Thermo-optic modulator with ultra-high extinction ratio for low-loss silicon nitride integrated photonics
Dmitriy Serkin, Kirill Buzaverov, Aleksandr Baburin, Evgeny Sergeev, Sergey Avdeev, Evgeniy Lotkov, Sergey Bukatin, Ilya Stepanov, Aleksey Kramarenko, Ali Amiraslanov, Ilya Ryzhikov, Ilya Rodionov
TL;DR
This work addresses the challenge of efficient, broadband, low-power modulation in silicon nitride photonics by introducing a thermo-optic phase shifter that uses a single-strip Ti heater with isolation trenches for C-band operation. A 2D FEM-based multiphysics design optimizes geometry to minimize the π-phase shift power, achieving a practical $π$-phase shift at about $65 mW$ with a $12 kHz$ bandwidth and an extinction ratio above $80 dB$, while preserving ultra-low propagation losses. The devices demonstrate compatibility with microring resonators exhibiting $Q$ factors up to $9.6×10^6$ and losses as low as $0.033$–$0.058$ dB/cm. Overall, the approach enables scalable, reconfigurable low-loss silicon nitride photonics suitable for quantum technologies, LiDAR, and high-performance photonic computing.
Abstract
Extremely low-loss silicon nitride integrated circuits is a potential platform for a growing number of frontier applications in quantum technologies, high-performance and analog computing, nonlinear optics, light detection and ranging (LiDAR), and biotechnologies. However, efficient optical modulation with a wide frequency response, high contrast, low power and scalable manufacturing remains one of the key challenges for silicon nitride integrated photonics. Here, we propose an integrated thermo-optic phase shifter with isolation trenches operating in the C-band.
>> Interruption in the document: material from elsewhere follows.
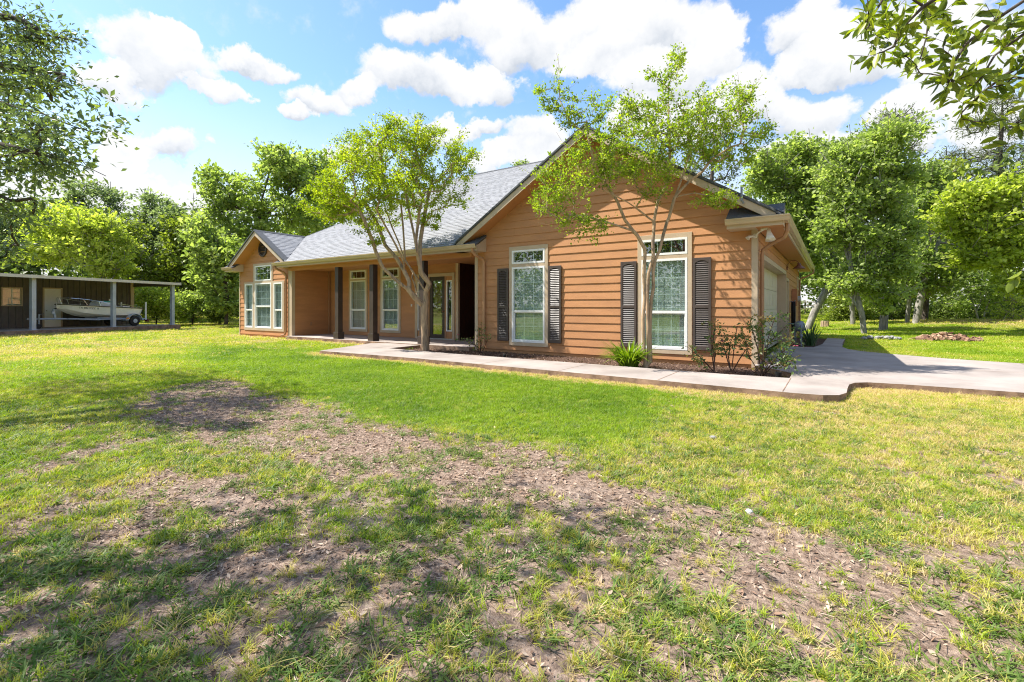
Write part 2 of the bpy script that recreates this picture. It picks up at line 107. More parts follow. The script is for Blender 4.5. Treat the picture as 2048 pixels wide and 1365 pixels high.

The fabricated thermo-optic modulator capable to achieve a $π$-phase shift shift at a power consumption of 65 mW, bandwidth of 12 kHz, and extinction ratio (ER) over 80 dB. Moreover, we systematically demonstrate its compatibility with low-loss silicon nitride photonic integrated circuits with microring resonators exibiting an average quality factor more than $5.9 \times 10^{6}$, which correspond to propagation loss of 0.058 dB/cm.